Lawyer wants rape case moved
He worries about testimony's effect

By ANNMARIE TIMMINS
Monitor staff
October 11, 2005 08:00AM

The defense lawyer for one of the two magazine salesmen still awaiting trial in the alleged rape of a woman in her Concord apartment has asked a judge to remove his case from the Merrimack County Attorney's office because he believes staff there could use evidence not allowed at trial.

At issue is the testimony Cassidy Coburn was forced to give last month at the trial of his sales manager, Joseph Haniffy. Even though Judge Edward Fitzgerald ruled that prosecutors couldn't use what Coburn said at Haniffy's trial against him at his own trial, lawyer Ted Barnes believes Coburn's testimony could indirectly influence how prosecutor David Rotman prepares his case against Coburn.

Barnes also argued in a motion filed last week that Coburn's alleged victim, who listened to him testify, and the police could change their own testimony based on what Coburn said on the stand. Coburn, 20, of Utah, distanced himself from his initial statement to the police during his testimony at Haniffy's trial. There, he said the group sex with the woman, which he had initially told the police had gone too far, was consensual.

Rotman declined to comment on Barnes's request when reached Friday. His office has asked the court for an extension until the end of the month to file a written response. Coburn is scheduled to go to trial in February. The trial for Christopher Armstrong, the third salesman, is scheduled to begin Oct. 31 with jury selection.
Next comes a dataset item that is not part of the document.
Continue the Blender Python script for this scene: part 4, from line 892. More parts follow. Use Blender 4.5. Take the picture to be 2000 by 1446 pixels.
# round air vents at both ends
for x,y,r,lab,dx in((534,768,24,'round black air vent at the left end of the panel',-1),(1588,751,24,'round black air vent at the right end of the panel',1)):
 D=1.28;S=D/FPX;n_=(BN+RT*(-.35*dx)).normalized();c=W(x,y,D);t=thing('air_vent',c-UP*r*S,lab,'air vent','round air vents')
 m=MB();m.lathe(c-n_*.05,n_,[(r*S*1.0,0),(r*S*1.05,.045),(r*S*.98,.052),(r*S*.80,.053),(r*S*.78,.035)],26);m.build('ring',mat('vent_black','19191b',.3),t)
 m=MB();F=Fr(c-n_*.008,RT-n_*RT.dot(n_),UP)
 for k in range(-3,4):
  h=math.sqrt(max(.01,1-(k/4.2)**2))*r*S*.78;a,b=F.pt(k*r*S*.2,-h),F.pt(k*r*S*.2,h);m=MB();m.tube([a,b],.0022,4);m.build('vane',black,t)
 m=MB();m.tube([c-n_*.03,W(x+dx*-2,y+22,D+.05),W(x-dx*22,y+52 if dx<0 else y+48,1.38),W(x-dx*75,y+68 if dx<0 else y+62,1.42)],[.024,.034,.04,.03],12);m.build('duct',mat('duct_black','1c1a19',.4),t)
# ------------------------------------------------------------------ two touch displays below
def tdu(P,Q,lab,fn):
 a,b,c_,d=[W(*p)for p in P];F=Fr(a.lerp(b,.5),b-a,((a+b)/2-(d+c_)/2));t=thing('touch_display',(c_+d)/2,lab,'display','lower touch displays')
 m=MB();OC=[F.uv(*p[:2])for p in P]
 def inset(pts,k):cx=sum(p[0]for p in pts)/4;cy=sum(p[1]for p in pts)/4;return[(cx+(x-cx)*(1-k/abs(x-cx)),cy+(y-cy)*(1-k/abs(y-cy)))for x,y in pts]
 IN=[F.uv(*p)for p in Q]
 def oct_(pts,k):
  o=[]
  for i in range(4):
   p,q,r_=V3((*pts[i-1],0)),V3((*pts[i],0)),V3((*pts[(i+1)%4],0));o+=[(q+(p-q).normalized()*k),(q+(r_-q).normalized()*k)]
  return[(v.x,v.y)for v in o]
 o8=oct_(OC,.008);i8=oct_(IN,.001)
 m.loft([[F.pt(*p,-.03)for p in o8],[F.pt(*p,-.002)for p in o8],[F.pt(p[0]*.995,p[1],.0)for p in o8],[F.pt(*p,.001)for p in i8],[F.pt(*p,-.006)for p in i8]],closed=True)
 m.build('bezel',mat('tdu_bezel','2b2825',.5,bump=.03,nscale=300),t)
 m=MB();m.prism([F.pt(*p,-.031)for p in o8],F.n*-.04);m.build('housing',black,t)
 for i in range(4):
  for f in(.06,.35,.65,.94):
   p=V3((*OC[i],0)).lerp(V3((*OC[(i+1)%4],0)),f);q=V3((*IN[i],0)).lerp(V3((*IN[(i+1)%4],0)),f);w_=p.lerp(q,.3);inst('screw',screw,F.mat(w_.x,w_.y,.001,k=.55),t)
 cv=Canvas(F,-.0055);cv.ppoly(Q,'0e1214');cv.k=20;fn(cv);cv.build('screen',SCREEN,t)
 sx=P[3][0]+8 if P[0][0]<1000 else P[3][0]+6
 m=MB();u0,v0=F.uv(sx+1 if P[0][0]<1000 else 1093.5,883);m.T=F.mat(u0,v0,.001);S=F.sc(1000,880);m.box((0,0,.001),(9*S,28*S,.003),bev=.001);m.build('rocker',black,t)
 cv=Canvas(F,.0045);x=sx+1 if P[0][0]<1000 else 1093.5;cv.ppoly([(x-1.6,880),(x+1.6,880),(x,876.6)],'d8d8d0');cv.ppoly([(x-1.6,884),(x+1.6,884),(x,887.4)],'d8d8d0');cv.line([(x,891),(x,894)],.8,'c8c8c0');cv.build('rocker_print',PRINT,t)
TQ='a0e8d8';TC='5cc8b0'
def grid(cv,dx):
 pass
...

Haniffy was convicted of raping the woman last month. His verdict, however, is under question because jurors inadvertently saw "potentially inadmissible" evidence during deliberations. Fitzgerald has given both sides an opportunity to argue the significance of that evidence in written motions, the first of which is due today from the defense.

Both Coburn and Barnes objected to Rotman's request to call Coburn as a witness in Haniffy's trial. When Fitzgerald ruled that Coburn (and Armstrong) would testify, lawyers who followed the case wondered how Rotman would hear Coburn's statements without ultimately being influenced by them when he prosecuted Coburn. In his motion, Barnes shared that skepticism and cited federal and state law that he says forbids Rotman to use what Coburn said - even indirectly.

"The prosecution has the burden of showing more than merely that its evidence is untainted, but that it is derived from a legitimate source wholly independent of the compelled testimony," Barnes wrote. "The defendant and the prosecution were to be left in the same positions after the (compelled) testimony as they would have been if the defendant" had not testified at all.

Barnes warned that leaving the case with the Merrimack County Attorney's office could be problematic at trial.

Barnes wrote that if Rotman so much as calls his witnesses in a different order or if Coburn's alleged victim changes her testimony, he will ask the judge to stop the trial, dismiss the jury and ask for a hearing to determine whether Coburn's forced testimony had influenced the changes.

Barnes also faulted Rotman and his office for not anticipating a problem by asking his staff, witnesses and the alleged victim to leave the courtroom when Coburn testified.